Phil: to be honest, mate, I'd just be happy with a facility to appreciate music and 20/20 vision. Do you think I'm aiming a bit low?

Livi said...

I hate to burst your bubble but as soon as the 2012 logo was released I was told about that! Maybe it's an age thing ;)

Steve said...

Livi: bugger. Late to the party as usual. Why doesn't anyone ever invite me?

The Sagittarian said...

The past 6 months have sucked from where I'm sitting (perched perhaps?)...

Owen said...

DHL = Dunk 'em, Hide 'em, and Lose 'em...

:-)

Steve said...

Amanda: can't argue with that - I hope for you at least 2012 totally unsucks!

Owen: sounds like Prince Andrew's personal motto...

London City Mum said...

Uh oh. That's it then. Cannot get the bleedin' image out of my head now...

All your fault of course.

LCM x

Steve said...

LCM: it's something I'm happy to take full credit for. ;-)

Löst Jimmy said...

I know let's have a spelling contest

Steve said...

Löst Jimmy: oh Lordy; I've not made another embarrassing typo, have I? Or is this a recommendation for a new Olympic game?

Crystal Jigsaw said...

My daughter is a real fan of the Simpsons. I might just have to ban it in future!

CJ xx

Steve said...

CJ: you may have to - and the Olympic motto of "swifter, higher, stronger" also takes on a different meaning now too.

femminismo said...

That. last. line. in. your. post. Can't get that out of my mind!

Steve said...

Femminismo: it's weird how these things tend to penetrate so deeply...

Mark said...

It took me a while but I got there in the end - he grins at his own double entendre. It was the Lisa Simpson thing that confused me - had to look that up.

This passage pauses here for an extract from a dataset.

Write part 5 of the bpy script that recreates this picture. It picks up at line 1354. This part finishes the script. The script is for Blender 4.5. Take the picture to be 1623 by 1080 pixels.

But regardless, the Olympics are bound to be naff - can we get a gold for being geeks?

Steve said...

Mark: if there were medals for geekiness we'd take the lot.

agricultural trailers said...

so far so good, 2012 does suck.

I think you should become a fortune teller :D

Steve said...

agricultural trailers: apparently there is no future in it.